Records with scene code
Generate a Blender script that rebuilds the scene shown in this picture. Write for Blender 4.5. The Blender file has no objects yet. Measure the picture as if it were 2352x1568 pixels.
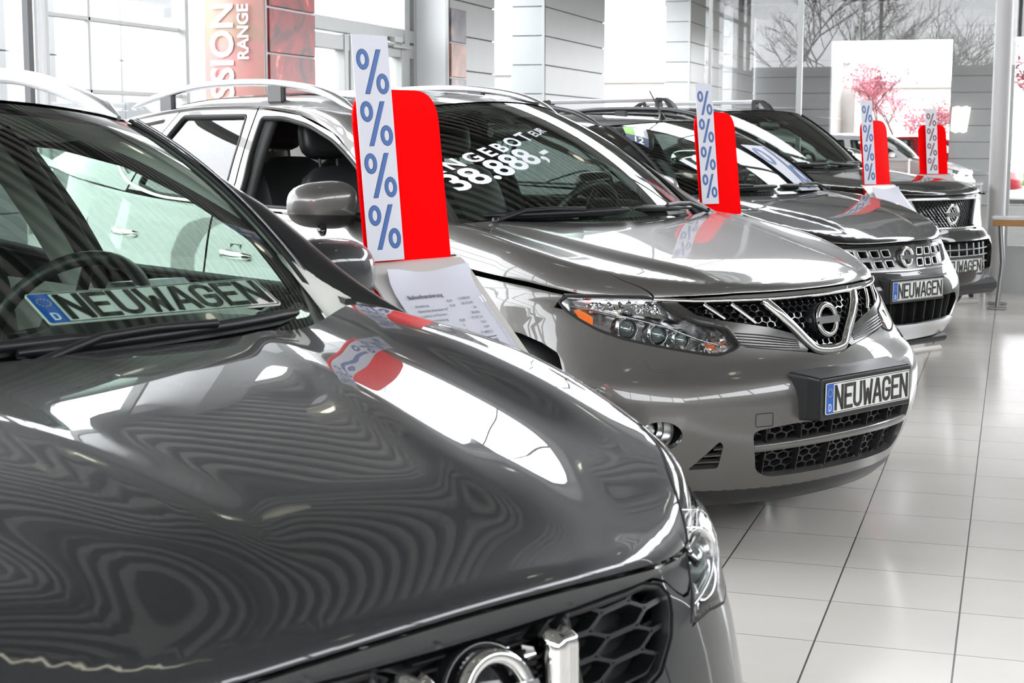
import bpy, math, random
import numpy as np
from mathutils import Vector, Matrix
from mathutils.geometry import delaunay_2d_cdt
random.seed(7); rng = np.random.default_rng(7)
sc = bpy.context.scene
# ---------------------------------------------------------------- camera (solved from the floor tiles)
CAM_H = 1.45; F_PX = 3615.7; YAW, PITCH, ROLL = (math.radians(a) for a in (17.5707, 7.3907, .1573))
cam_d = bpy.data.cameras.new('camera'); cam = bpy.data.objects.new('camera', cam_d); sc.collection.objects.link(cam); sc.camera = cam
cam_d.sensor_width = 36; cam_d.lens = F_PX/2352*36; cam_d.clip_start = .05; cam_d.clip_end = 400
_f = Vector((-math.sin(YAW)*math.cos(PITCH), math.cos(YAW)*math.cos(PITCH), -math.sin(PITCH))); _r = Vector((math.cos(YAW), math.sin(YAW), 0)); _u = _r.cross(_f)
_r2 = _r*math.cos(ROLL)+_u*math.sin(ROLL); _u2 = -_r*math.sin(ROLL)+_u*math.cos(ROLL)
cam.matrix_world = Matrix(((_r2.x, _u2.x, -_f.x, 0), (_r2.y, _u2.y, -_f.y, 0), (_r2.z, _u2.z, -_f.z, CAM_H), (0, 0, 0, 1)))
cam_d.dof.use_dof = True; cam_d.dof.focus_distance = 5.2; cam_d.dof.aperture_fstop = 10
# ---------------------------------------------------------------- daylight: overcast white sky
w = bpy.data.worlds.new('overcast'); sc.world = w; w.use_nodes = True; wn = w.node_tree.nodes; wl = w.node_tree.links
bg = wn['Background']; bg.inputs['Strength'].default_value = 7.5
tc = wn.new('ShaderNodeTexCoord'); sp = wn.new('ShaderNodeSeparateXYZ'); rp = wn.new('ShaderNodeValToRGB')
wl.new(tc.outputs['Generated'], sp.inputs[0]); wl.new(sp.outputs['Z'], rp.inputs['Fac']); wl.new(rp.outputs['Color'], bg.inputs['Color'])
rp.color_ramp.elements[0].position = .0; rp.color_ramp.elements[0].color = (.35, .35, .34, 1)
rp.color_ramp.elements[1].position = .05; rp.color_ramp.elements[1].color = (.93, .96, 1, 1)
sc.view_settings.view_transform = 'Standard'; sc.view_settings.look = 'None'; sc.view_settings.gamma = 1; sc.view_settings.use_curve_mapping = False
sc.view_settings.exposure = 0.45
sc.cycles.max_bounces = 10; sc.cycles.diffuse_bounces = 4; sc.cycles.glossy_bounces = 5; sc.cycles.transparent_max_bounces = 24; sc.cycles.caustics_reflective = False; sc.cycles.caustics_refractive = False
sc.cycles.sample_clamp_indirect = 12; sc.cycles.use_denoising = True

import math, random
import numpy as np
# ---------------------------------------------------------------- surface maths (car frame: x forward, y to the car's left, z up)
def pchip(xs, ys):
    xs = np.asarray(xs, float); ys = np.asarray(ys, float)
    if xs[0] > xs[-1]: xs = xs[::-1]; ys = ys[::-1]
    h = np.diff(xs); d = np.diff(ys) / h
    m = np.zeros(len(xs)); m[0] = d[0]; m[-1] = d[-1]
    for i in range(1, len(xs) - 1):
        if d[i-1] * d[i] > 0:
            w1 = 2*h[i] + h[i-1]; w2 = h[i] + 2*h[i-1]
            m[i] = (w1 + w2) / (w1/d[i-1] + w2/d[i])
    def f(x):
        x = np.asarray(x, float); xc = np.clip(x, xs[0], xs[-1])
        i = np.clip(np.searchsorted(xs, xc) - 1, 0, len(xs) - 2)
        t = (xc - xs[i]) / h[i]; t2 = t*t; t3 = t2*t
        r = (2*t3-3*t2+1)*ys[i] + (t3-2*t2+t)*h[i]*m[i] + (-2*t3+3*t2)*ys[i+1] + (t3-t2)*h[i]*m[i+1]
        return r + np.where(x < xs[0], (x-xs[0])*m[0], 0) + np.where(x > xs[-1], (x-xs[-1])*m[-1], 0)
    return f
def smooth_fit(pts, deg, lo, hi):
    f = pchip(*zip(*pts)); x = np.linspace(lo, hi, 200); k = np.polyfit(x, f(x), deg); d = np.polyder(k)
    def g(x):
        x = np.asarray(x, float); xc = np.clip(x, lo, hi); return np.polyval(k, xc)+(x-xc)*np.polyval(d, xc)*np.where(x < lo, .5, 1)
    return g
def sstep(t):
    t = np.clip(t, 0, 1); return t*t*t*(t*(6*t-15)+10)
class Body:
    """skin of one car: hoodS(x,y) top, lowS(s,z) lower shell round the corner, sideS(x,z) glasshouse side, roofS(x,y), glassS(a,b) windscreen"""
    def __init__(c, **k):
        c.__dict__.update(k)
        ph = np.linspace(0, math.pi/2, 400)
        y = c.w*np.sin(ph)**(2/c.p); x = c.x0 - c.L*(1-np.cos(ph)**(2/c.p))
        xr = np.linspace(c.x0-c.L, -c.length, 200)[1:]
        yr = c.w - c.tail*sstep((-c.length+.75 - xr)/.75)
        x = np.concatenate([x, xr]); y = np.concatenate([y, yr])
        s = np.concatenate([[0], np.cumsum(np.hypot(np.diff(x), np.diff(y)))])
        q = np.linspace(0, s[-1], 1500); c.os = q
        c.ox = np.interp(q, s, x); c.oy = np.interp(q, s, y)
        k2 = np.ones(31)/31.0
        tx = np.gradient(c.ox, q); ty = np.gradient(c.oy, q)
        tx = np.convolve(np.pad(tx, 15, mode='edge'), k2, 'valid'); ty = np.convolve(np.pad(ty, 15, mode='edge'), k2, 'valid')
        n = np.hypot(tx, ty); c.onx = ty/n; c.ony = -tx/n
        c.onx[0] = 1; c.ony[0] = 0
        c.Tc = smooth_fit(c.crown, 4, -1.35, c.x0); c.pf = pchip(*zip(*c.front)); c.ps = pchip(*zip(*c.side))
        c.rf = pchip(*zip(*c.roll)); c.cnf = pchip(*zip(*c.corner)); c.roofc = pchip(*zip(*c.roof)); c.beltf = pchip(*zip(*c.belt)); c.rhw = pchip(*zip(*c.roofw))
        if c.crease: c.cy = smooth_fit(c.crease, 2, -1.3, c.x0)
    def T(c, x, y):
        a = np.abs(y)
        z = c.Tc(x) - c.camber*(a/c.w)**2.2 + c.edge*np.clip((a-.45)/.45, 0, 1)**2*sstep((-x-.3)/.7)
        if c.crease:
            yc = c.cy(x); k = c.bulge*sstep((-x - c.bx0)/c.bx1)
            z = z + k*(1 - sstep((a - yc + .03)/(c.cw*(.55+.6*sstep((-x-.15)/.8))))) 
            z = z + c.ridge*np.exp(-((a-yc+.06)/.050)**2)*sstep((-x-.12)/.35)
            z = z + c.fl*np.exp(-((a-c.flc)/.09)**2)*sstep((-x-.25)/.5)
        return z - c.nose*(a/.45)**2*np.exp(-((-x-.12)/.13)**2)
    def D(c, x, y):
        xs = c.x0-c.L; u = np.clip((x-xs)/c.L, 1e-6, None); v = np.clip(np.abs(y)/c.w, 1e-6, None); p = c.p
        F = (u**p+v**p)**(1/p)
        gx = F**(1-p)*u**(p-1)/c.L; gy = F**(1-p)*v**(p-1)/c.w
        d = (1-F)/np.maximum(np.hypot(gx, gy), 1e-6)
        return np.where(x > xs, d, c.w-np.abs(y))
    def hoodS(c, x, y):
        x = np.asarray(x, float); y = np.asarray(y, float)
        R = c.rf(x); d = np.clip(c.D(x, y), 0, None); q = np.clip(1-d/R, 0, 1)
        z = c.T(x, y) - R*(1-np.sqrt(np.clip(1-q*q, 0, 1)))
        return np.stack([x, y, z], -1)
    def base(c, s):
        s = np.asarray(s, float); a = np.abs(s); g = np.where(s < 0, -1, 1)
        return np.interp(a, c.os, c.ox), g*np.interp(a, c.os, c.oy), np.interp(a, c.os, c.onx), g*np.interp(a, c.os, c.ony)
    def ze(c, s):
        X, Y, nx, ny = c.base(s); return c.T(X, Y) - c.rf(X)
    def lowS(c, s, z):
        X, Y, nx, ny = c.base(s); z = np.asarray(z, float)
        dz = c.T(X, Y) - c.rf(X) - z; w = np.clip(nx, 0, 1)**2
        b = w*c.pf(z) + (1-w)*c.ps(z)
        b = b + 4*w*(1-w)*c.cnf(z)
        b = b*sstep((dz+.02)/.1)
        return np.stack([X+nx*b, Y+ny*b, z+0*X], -1)
    def sideS(c, x, z):       # right = negative y handled by caller
        x = np.asarray(x, float); z = np.asarray(z, float)
        zb = c.beltf(x); zr = c.roofc(x)-.05; t = np.clip((z-zb)/np.maximum(zr-zb, .02), -.5, 1.15)
        yb = c.beltw - c.tail*sstep((-c.length+.75-x)/.75); yr = c.rhw(x)
        yy = yb + (yr-yb)*(t**1.0*(.75+.25*t))
        return np.stack([x, yy, z], -1)
    def roofS(c, x, y):
        x = np.asarray(x, float); y = np.asarray(y, float); hw = c.rhw(x)+.015
        v = np.clip(np.abs(y)/hw, 0, 1)
        z = c.roofc(x) - c.rcam*v**2.2 - .045*(1-np.sqrt(np.clip(1-np.clip((v-.82)/.18, 0, 1)**2, 0, 1)))
        return np.stack([x, y, z], -1)
    def glassS(c, a, b):      # a lateral -1..1, b 0 cowl .. 1 roof edge
        a = np.asarray(a, float); b = np.asarray(b, float)
        y0 = c.wsb[1]*a; x0 = c.wsb[0]-c.wsb[3]*np.abs(a)**2.2; z0 = c.wsb[2] + 0*a - c.wsb[4]*np.abs(a)**2
        y1 = c.wst[1]*a; x1 = c.wst[0]-c.wst[3]*np.abs(a)**2.2; z1 = c.wst[2] - c.wst[4]*np.abs(a)**2
        k = c.wsk*b*(1-b)*4
        return np.stack([x0+(x1-x0)*b + k*.6, y0+(y1-y0)*b, z0+(z1-z0)*b + k*.8], -1)
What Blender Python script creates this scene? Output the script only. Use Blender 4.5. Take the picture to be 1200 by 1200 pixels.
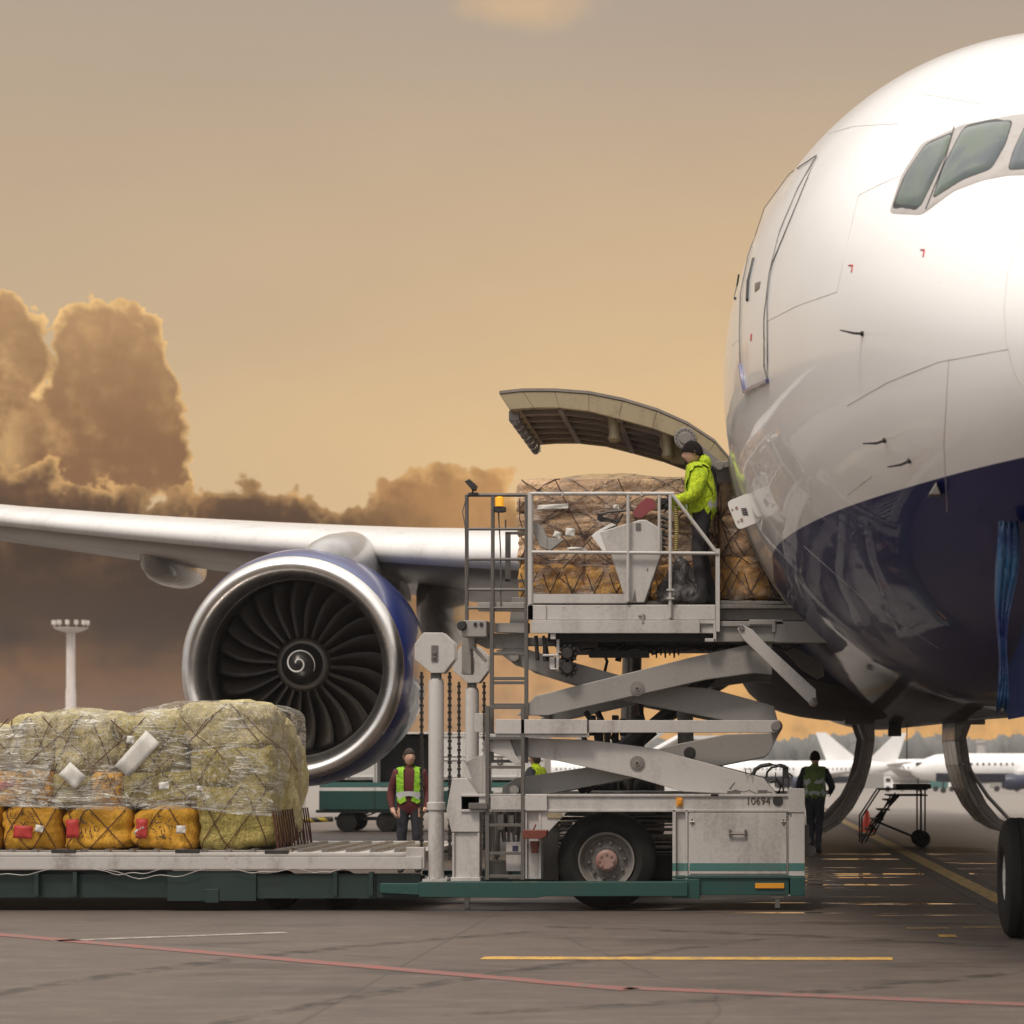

*Goal*. The word "objects" may appear on some lines. Report how many lines hold it, giving the number alone.

*Problem solution*. 2